Vejam o que vai dizendo o pai neste livro:
(Fala da dor)
Para os outros, talvez você não seja nada: uma vida sem planos, nem futuro, uma construção abandonada, uma dor e uma penitência que não passam.
(Fala do tesouro, do presente que ela é)
Mas para nós, seus pais, você é fonte e senda. Fonte de amor. Senda de projetos. E agora, com a passagem dos anos, apaziguada a tormenta do sofrimento e das lágrimas, quando os ventos e as águas já seguem serenamente o seu curso, você é também alegria e luz. E temos de mostrar a todo o mundo que não existe nada que seja pequeno ou insignificante.
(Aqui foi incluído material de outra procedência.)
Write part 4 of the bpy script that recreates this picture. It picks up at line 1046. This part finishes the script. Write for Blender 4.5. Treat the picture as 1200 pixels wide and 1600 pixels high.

(Percebe que está diante de um anjo)
Se brincamos de comer pedrinhas, pensa que são comida de verdade e quer engoli-las! Se coloco o meu livro à sua frente e lhe digo que tem de aprender o abecedário, rasga as folhas e depois berra de alegria, como se tivesse realizado uma grande proeza. Faço uma cara feia e digo-lhe que você é muito má… E ela ri de novo, e pensa que estamos fazendo uma brincadeira muito divertida!
Sim, você é assim, minha filha querida (palavras de aceitação diante de uma filha que não é normal), mas também você é feita de uns olhos claros e puros, de umas mãos pequenas e suaves, capazes de lavar a minha alma de pecados e que são gotas de orvalho no meu coração sedento.
(Fala da dor)
Um dos dias mais comoventes da minha existência, em que a minha alma se encheu de melancólica tristeza e tive que chorar, foi aquele em que o seu irmão foi pela primeira vez à escola <…> Tão cedo ia enfrentar a vida: os empurrões, as rasteiras, as mentiras e as verdades com o seu tempero amargo e sujo <…> Por que as crianças, na sua linguagem objetiva e cruel, lhe falariam de você sem eufesmismos, no primeiro cruzar de espadas deste duelo da vida, no exigente afã de demonstrarem superioridade. Uma delas levantou a voz e disse:
– “A sua irmã é retardada e você também é um retardado!”.
(Agora fala do tesouro, do presente)
Vi como neste dia você se aproximou de Susaninha e a beijou, fechando os olhos lentamente, como se fizesse uma oferenda silenciosa ou recuperasse as forças para o exercício de um futuro ato de heroísmo.
(Fala da dor)
E eu, pensando na dor do meu filho, nessa dor de que não se pode falar sem que os lábios e a língua estalem para dar passagem ao coração, levantei os meus olhos ao céu em busca de explicações, e senti no fundo da minha carne o frio da noite, e pareceu-me que as estrelas choravam.
(Agora fala do tesouro, do presente)
E lá no íntimo do meu ser, senti como se as correntes que prendiam a minha alegria se quebrassem e uma voz libertadora me dissesse: Bem-aventurados os que experimentam a dor no seu coração porque serão purificados e redimidos pela sua dor (Cartas que você não lerá, p. 19)
Ao longo das páginas deste livro, este pai vai mostrando toda a riqueza interior que adquiriu na escola do sofrimento. Palavras como esta: fonte, senda, lavar a minha alma, gotas de orvalho no meu coração, alegria, luz, vão aparecendo a cada página. Quem lê até fica com a impressão que o que ele está querendo transmitir é muito mais do que suas palavras estão dizendo. É que o sofrimento é como mergulhar num mistério. E quanto mais você mergulha, mais pedras preciosas, ouro e prata você encontra.
Lição: A principal cruz que exaltamos hoje é a Cruz de Cristo que nos trouxe a salvação. Quando bater à nossa porta a cruz, saibamos unir-nos a Deus nesta hora e pensemos que dela virá muitas graças e bênçãos. E, se carregamos a cruz com Cristo, como dizia São Josemaria, ela já não pesa, pois quem a carrega é Ele.